**Your instructions**. Give back exactly the lines from the one with "Generate a Blender" through the one with "S.camera = camo", inclusive, without the images.

**Raw data**.
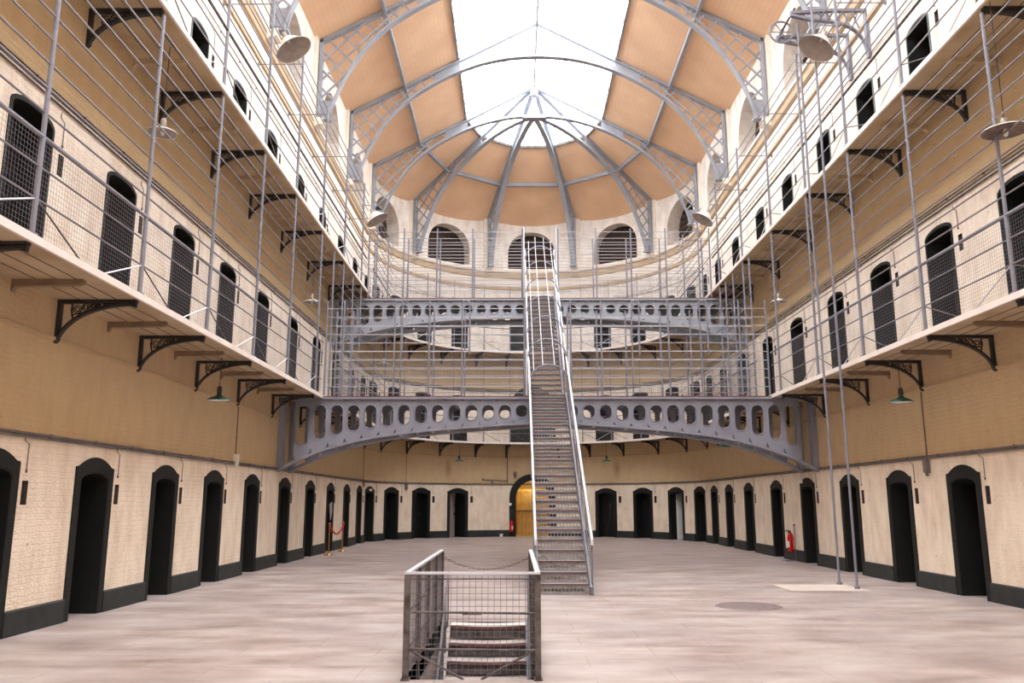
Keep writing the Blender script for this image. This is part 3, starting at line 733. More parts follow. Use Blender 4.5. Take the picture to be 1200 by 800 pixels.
# ------------------------------------------------------------------ gallery railings
def wire_panel(mb, a, b, d, z0, z1, pitch=.055, r=.0018):
    L_ = b - a; n = int(L_ / pitch)
    for k in range(n + 1):
        s = a + L_ * k / n; mb.tube([P3(s, d, z0), P3(s, d, z1)], r, 3, caps=False)
    m_ = int((z1 - z0) / pitch)
    for k in range(m_ + 1):
        z = z0 + (z1 - z0) * k / m_; mb.tube(pathpts(a, b, d, z), r, 3, caps=False)
def railing(lv, side, spans, posts, ztop, label, tall=True, up=0):
    """spans: path ranges; posts: path metres; rails from the slab to ztop"""
    zf = (0, Z1, Z2)[lv]; d = GW - .06
    x, y, _ = path(posts[0], d)
    t = thing('gallery_railing', label, 'railing', (x, y, zf), 0, 'gallery railings', world=True)
    for s in posts:
        mb = MB(); mb.tube([P3(s, d, zf), P3(s, d, zf + 1.12)], .030, 8)
        if tall: mb.tube([P3(s, d, zf + 1.1), P3(s, d, ztop)], .027, 8)
        mb.tube([P3(s, d, zf), P3(s, d, zf + .03)], .06, 8)
        mb.build('post', M['steel'], t)
        for sg in (-1, 1):
            q = s + sg * 1.0
            if any(a - .05 <= q <= b + .05 for a, b in spans):
                mb = MB(); mb.tube([P3(s, d, zf + .42), P3(q, d, zf + .02)], .011, 5); mb.build('stay', M['pale'] if sg < 0 else M['old_iron'], t)
    zs = [zf + .42, zf + .78]
    if tall:
        z = zf + 1.40
        while z < ztop - .02: zs.append(z); z += .285
    for z in zs:
        mb = MB()
        for a, b in spans: mb.tube(pathpts(a, b, d, z), .0135 if tall else .009, 6)
        mb.build('rail', M['wire'], t)
    if up:
        for z in [zf + 1.7 + .62 * k for k in range(10) if zf + 1.7 + .62 * k < up]:
            mb = MB(); mb.tube(pathpts(spans[0][0], spans[0][1], d, z), .009, 5); mb.build('rail', M['wire'], t)
        for s in posts[1:-1]:
            mb = MB(); mb.tube([P3(s, d, zf + 1.1), P3(s, d, up)], .016, 6); mb.build('post', M['wire'], t)
    mb = MB()
    for a, b in spans: mb.tube(pathpts(a, b, d, zf + 1.12), .026 if tall else .02, 8)
    mb.build('handrail', M['old_iron'] if lv == 2 else M['steel'], t)
    for a, b in spans:
        ps = sorted([a] + [p for p in posts if a < p < b] + [b])
        for p, q in zip(ps, ps[1:]):
            if q - p > .3 and not (lv == 2 and tall):
                mb = MB(); wire_panel(mb, p + .03, q - .03, d, zf + .04, zf + 1.1); mb.build('wire_mesh', M['wire'], t)
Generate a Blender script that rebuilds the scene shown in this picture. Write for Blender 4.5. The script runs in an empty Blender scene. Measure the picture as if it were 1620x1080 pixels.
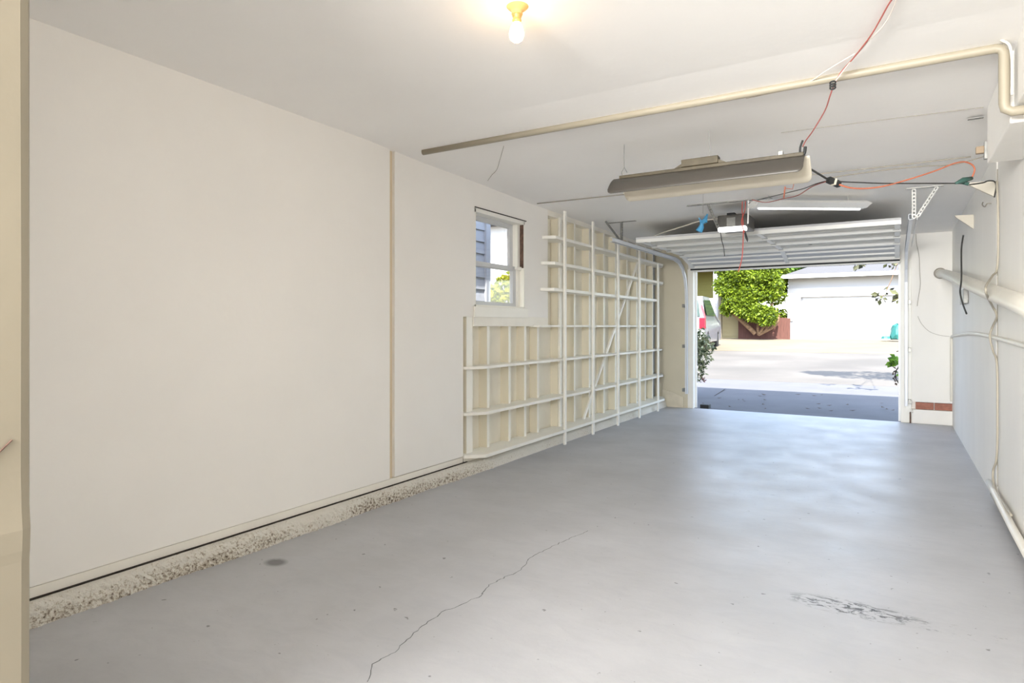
import bpy, bmesh, math, random
from mathutils import Vector, Matrix
random.seed(7)
S = bpy.context.scene
C = S.collection

# ------------------------------------------------------------------ camera
FPX = 1000.0
YAW = math.atan2(607, 1000.0)
EYE = 1.22
cam = bpy.data.cameras.new('camera'); camo = bpy.data.objects.new('camera', cam); C.objects.link(camo)
cam.sensor_width = 36; cam.lens = FPX/1620*36; cam.shift_y = -24/1620
cam.clip_start = 0.02; cam.clip_end = 400
camo.location = (0, 0, EYE); camo.rotation_euler = (math.pi/2, 0, YAW)
S.camera = camo

# ------------------------------------------------------------------ sky, sun, added fill light
W = bpy.data.worlds.new('sky'); S.world = W; W.use_nodes = True
wn = W.node_tree.nodes; wl = W.node_tree.links
sky = wn.new('ShaderNodeTexSky'); sky.sky_type = 'NISHITA'; sky.sun_disc = False
sky.sun_elevation = math.radians(46); sky.sun_rotation = math.radians(164)
hs = wn.new('ShaderNodeHueSaturation'); hs.inputs['Saturation'].default_value = .75; wl.new(sky.outputs[0], hs.inputs['Color']); wl.new(hs.outputs[0], wn['Background'].inputs[0]); wn['Background'].inputs[1].default_value = 0.80
SUN_D = Vector((-.2, .68, -.74)).normalized()
sl = bpy.data.lights.new('sun', 'SUN'); sl.energy = 14.0; sl.angle = math.radians(.6); sl.color = (1, .95, .87)
so = bpy.data.objects.new('sun', sl); C.objects.link(so); so.location = (3, -4, 9)
so.rotation_euler = SUN_D.to_track_quat('-Z', 'Y').to_euler()
# added fill light behind the camera, standing in for daylight
al = bpy.data.lights.new('rear_fill', 'AREA'); al.shape = 'RECTANGLE'; al.size = 3.0; al.size_y = 1.0; al.spread = math.radians(85)
al.energy = 160; al.color = (1, .985, .965)
ao = bpy.data.objects.new('rear_fill', al); C.objects.link(ao); ao.location = (-1.25, -2.8, 1.9)
ao.rotation_euler = (math.radians(90), 0, 0)
ao.rotation_euler = Vector((-.05, 1, -.03)).to_track_quat('-Z', 'Y').to_euler()
S.cycles.diffuse_bounces = 10; S.cycles.max_bounces = 14
S.view_settings.view_transform = 'Standard'; S.view_settings.look = 'None'
S.view_settings.exposure = 0.50; S.view_settings.gamma = 1
S.view_settings.use_curve_mapping = False

# ------------------------------------------------------------------ helpers
def ray(px, py):
    t = (px-810)/FPX
    return (-math.sin(YAW)+t*math.cos(YAW), math.cos(YAW)+t*math.sin(YAW), -(py-516)/FPX)
def at(px, py, Y):
    v = ray(px, py); s = Y/v[1]; return Vector((v[0]*s, Y, EYE+v[2]*s))
def atx(px, py, X):
    v = ray(px, py); s = X/v[0]; return Vector((X, v[1]*s, EYE+v[2]*s))
def atz(px, py, Z):
    v = ray(px, py); s = (Z-EYE)/v[2]; return Vector((v[0]*s, v[1]*s, Z))

class MB:
    def __init__(s): s.b = bmesh.new()
    def box(s, x0, x1, y0, y1, z0, z1, bev=0.0):
        v = [s.b.verts.new(p) for p in ((x0,y0,z0),(x1,y0,z0),(x1,y1,z0),(x0,y1,z0),(x0,y0,z1),(x1,y0,z1),(x1,y1,z1),(x0,y1,z1))]
        fs = [s.b.faces.new([v[i] for i in q]) for q in ((0,3,2,1),(4,5,6,7),(0,1,5,4),(1,2,6,5),(2,3,7,6),(3,0,4,7))]
        if bev:
            es = set(e for f in fs for e in f.edges)
            bmesh.ops.bevel(s.b, geom=list(es), offset=bev, segments=2, affect='EDGES', profile=.5)
        return s
    def prism(s, pts, d):           # closed polygon pts swept by vector d
        d = Vector(d); a = [s.b.verts.new(Vector(p)) for p in pts]; c = [s.b.verts.new(Vector(p)+d) for p in pts]
        n = len(pts); s.b.faces.new(a[::-1]); s.b.faces.new(c)
        for i in range(n): s.b.faces.new((a[i], a[(i+1) % n], c[(i+1) % n], c[i]))
        return s
    def beam(s, p, q, w, h, up=(0,0,1)):
        p, q = Vector(p), Vector(q); t = (q-p).normalized(); r = t.cross(Vector(up))
        if r.length < 1e-4: r = t.cross(Vector((0,1,0)))
        r.normalize(); u = r.cross(t); 
        pts = [p+r*a*w/2+u*c*h/2 for a, c in ((-1,-1),(1,-1),(1,1),(-1,1))]
        return s.prism(pts, q-p)
    def tube(s, pts, r, n=8, closed=False):
        pts = [Vector(p) for p in pts]; rings = []
        prev = None
        for i, p in enumerate(pts):
            t = (pts[min(i+1, len(pts)-1)]-pts[max(i-1, 0)]).normalized()
            if prev is None:
                a = t.cross(Vector((0,0,1)))
                if a.length < .05: a = t.cross(Vector((1,0,0)))
            else: a = prev-t*prev.dot(t)
            a.normalize(); prev = a; c = t.cross(a)
            rr = r[i] if isinstance(r, (list, tuple)) else r
            rings.append([s.b.verts.new(p+(a*math.cos(k*2*math.pi/n)+c*math.sin(k*2*math.pi/n))*rr) for k in range(n)])
        for A, B in zip(rings, rings[1:]):
            for k in range(n): s.b.faces.new((A[k], A[(k+1) % n], B[(k+1) % n], B[k]))
        s.b.faces.new(rings[0][::-1]); s.b.faces.new(rings[-1])
        return s
    def lathe(s, prof, c, axis=(0,0,1), n=24):
        ax = Vector(axis).normalized(); a = ax.orthogonal().normalized(); b_ = ax.cross(a); c = Vector(c); rings = []
        for r, h in prof:
            if r < 1e-5: rings.append([s.b.verts.new(c+ax*h)])
            else: rings.append([s.b.verts.new(c+ax*h+(a*math.cos(k*2*math.pi/n)+b_*math.sin(k*2*math.pi/n))*r) for k in range(n)])
        for A, B in zip(rings, rings[1:]):
            for k in range(n):
                k2 = (k+1) % n
                if len(A) == 1 and len(B) == 1: continue
                if len(A) == 1: s.b.faces.new((A[0], B[k2], B[k]))
                elif len(B) == 1: s.b.faces.new((A[k], A[k2], B[0]))
                else: s.b.faces.new((A[k], A[k2], B[k2], B[k]))
        return s
    def quad(s, pts):
        s.b.faces.new([s.b.verts.new(Vector(p)) for p in pts]); return s
    def build(s, name, m, parent=None, smooth=False):
        bmesh.ops.recalc_face_normals(s.b, faces=s.b.faces)
        me = bpy.data.meshes.new(name); s.b.to_mesh(me); s.b.free()
        if m: me.materials.append(m)
        if smooth:
            for p in me.polygons: p.use_smooth = True
        o = bpy.data.objects.new(name, me); C.objects.link(o)
        if parent:
            o.parent = parent; o.matrix_parent_inverse = Matrix.Translation(-parent.location)
        return o
def tag(o, label=None, cat=None, group=None, kind=None):
    if label: o['label'] = label
    if cat: o['category'] = cat
    if group: o['group'] = group
    if kind: o['kind'] = kind
    return o
def empty(name, loc=(0,0,0)):
    o = bpy.data.objects.new(name, None); C.objects.link(o); o.location = loc; o.empty_display_size = .1; return o
def smooth_path(pts, sub=6):
    P = [Vector(p) for p in pts]; out = []
    for i in range(len(P)-1):
        p0, p1, p2, p3 = P[max(i-1,0)], P[i], P[i+1], P[min(i+2,len(P)-1)]
        for k in range(sub):
            t = k/sub
            out.append(.5*((2*p1)+(-p0+p2)*t+(2*p0-5*p1+4*p2-p3)*t*t+(-p0+3*p1-3*p2+p3)*t**3))
    out.append(P[-1]); return out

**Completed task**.
Generate a Blender script that rebuilds the scene shown in this picture. Write for Blender 4.5. The script runs in an empty Blender scene. Measure the picture as if it were 1620x1080 pixels.
import bpy, bmesh, math, random
from mathutils import Vector, Matrix
random.seed(7)
S = bpy.context.scene
C = S.collection

# ------------------------------------------------------------------ camera
FPX = 1000.0
YAW = math.atan2(607, 1000.0)
EYE = 1.22
cam = bpy.data.cameras.new('camera'); camo = bpy.data.objects.new('camera', cam); C.objects.link(camo)
cam.sensor_width = 36; cam.lens = FPX/1620*36; cam.shift_y = -24/1620
cam.clip_start = 0.02; cam.clip_end = 400
camo.location = (0, 0, EYE); camo.rotation_euler = (math.pi/2, 0, YAW)
S.camera = camo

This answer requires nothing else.